The temperature sensor outputs a voltage which has a linear relationship with temperature. The temperature coefficient (TS_c) is the slope of the temperature-voltage relationship (given in mV/C), and is given in the specifications section of the device-specific data sheet.

A unit-specific single-point trim value (TEMP_SENSE0.DATA) is provided in the factory constants memory of each device. This value indicates the temperature sensor output voltage at the factory trim temperature (TS_TRIM), in ADC result code format. The ADC result code in TEMP_SENSE0.DATA is based upon 12-bit sampling mode together with the 1.4V internal voltage reference. The TS_TRIM temperature is also given in the specifications section of the device-specific data sheet.

The approximate temperature of the device can be computed through the use of the following parameters:

TS_c, taken from the device data sheet
TEMP_SENSE0.DATA, taken from the unit-specific factory constants memory
TS_TRIM, taken from the device data sheet
V_SAMPLE (voltage sample of the temperature sensor at time of interest, taken with the ADC)

The temperature is computed through the linear relationship given in Equation 1, where V_SAMPLE is the current temperature sensor voltage, and V_TRIM is the factory calibrated temperature sensor voltage at the TS_TRIM temperature (derived from TEMP_SENSE0.DATA):

Equation 1. T_SAMPLE = (1 / TS_c) ∗ (V_SAMPLE - V_TRIM) + TS_TRIM

The ADC_CODE raw result can be converted to a voltage equivalent (V_SAMPLE) as shown in the relationship in Equation 2, where RES is the ADC resolution in bits, and VREF is the ADC reference voltage.

Equation 2. V_SAMPLE = (VREF / 2^RES) ∗ (ADC_CODE - 0.5)

Example

To illustrate the process of converting an ADC sample of the temperature sensor into an approximate device temperature, an example is given below.

Example parameters:

TS_c = -2.04mV/C
TEMP_SENSE0.DATA = 1857 (ADC result code based on 12-bit mode and a 1.4V reference)
TS_TRIM = 30C
ADC_CODE = 1677 (ADC result code based on 12-bit mode and a 1.4V reference)
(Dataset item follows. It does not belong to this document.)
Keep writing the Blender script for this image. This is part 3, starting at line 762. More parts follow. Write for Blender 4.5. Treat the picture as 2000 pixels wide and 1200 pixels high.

First, the current temperature sensor sample voltage is calculated using Equation 3:

Equation 3. V_SAMPLE = (1.4V / 4096) ∗ (1677 – 0.5) = 0.5730V

Then, the single-point calibration voltage is calculated using the same means:

Equation 4. V_TRIM = (1.4V / 4096) ∗ (1857 – 0.5) = 0.6345V

Then, the temperature is approximated using Equation 5:

Equation 5. T_SAMPLE = (1 / -0.002044) ∗ (0.5730V – 0.6345) + 30°C = 60°C

Note: The temperature sensor is not available in STANDBY and SHUTDOWN operating modes.